Her former research assistant has four. Actually, as of Saturday, the assistant has six.

“I was really impressed with professor King,” said the former assistant, Anne E. McLean, who earned her J.D. at Northern in 2013. “She inspired my career path.”

Today, McLean is a project coordinator at UChicagoTech Center for Technology, Development and Ventures at University of Chicago, working in its IP office.

As an NIU student, she met King when she expressed to a classmate an interest in IP law.

She ended up taking four of King’s courses and spending two years as King’s research assistant, working on the first two articles.

“At the end of the day, I don’t want to be doing something that I’m not completely enthralled with,” McLean said.

“For me, that’s always been intellectual property. And seeing professor King’s total enthrallment with all things IP was super inspiring for me moving forward.”

King and McLean found a dichotomy within the world of tattoo artists as stark as the one expressed in the Tyson case.

Tattoo artists are part of a counterculture, McLean said, and hence are “not the kind of people who are calling the cops on people or filing lawsuits, especially over artwork.”

Along with working for King, McLean conducts her own research with tattoo artists — she speaks with them while they tattoo her, which distracts her from the pain.

“Some tattoo artists say, ‘I don’t care about laws. I don’t need the United States to enforce laws so that I feel good about my art,’” she said.

“And then you have some tattoo artists who say, ‘Well, if other people were (filing suit), maybe I would too.’”
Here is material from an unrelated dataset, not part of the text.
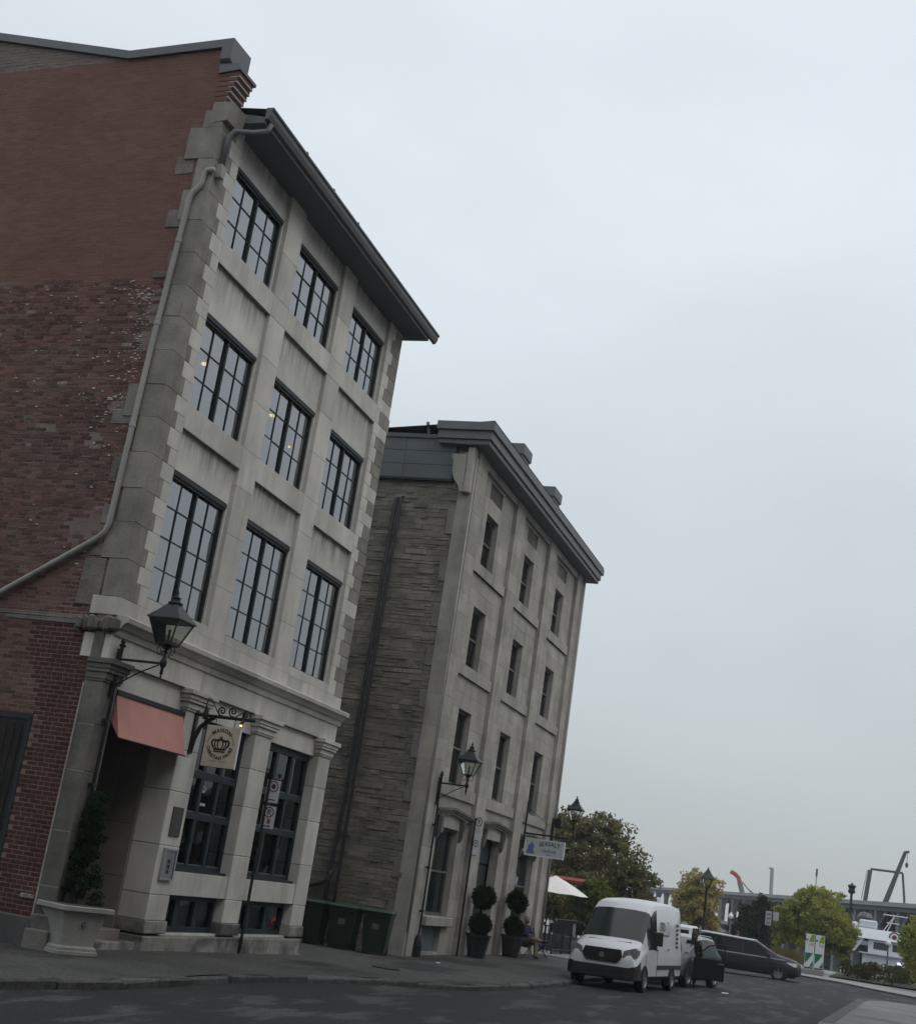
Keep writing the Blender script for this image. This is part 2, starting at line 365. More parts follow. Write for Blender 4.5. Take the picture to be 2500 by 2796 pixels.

All of these debates make King’s work particularly timely, Almond said.

“She’s an up-and-coming scholar,” said Almond, whose co-planners on the symposium include professor Jane Ginsburg, daughter of U.S. Supreme Court Justice Ruth Bader Ginsburg.

“We always like to have people who are newer to the profession. … We are thrilled to have her.”

The symposium typically draws between 75 and 100 people, Almond said. Registration begins on web.law.columbia.edu/kernochan at the end of the month.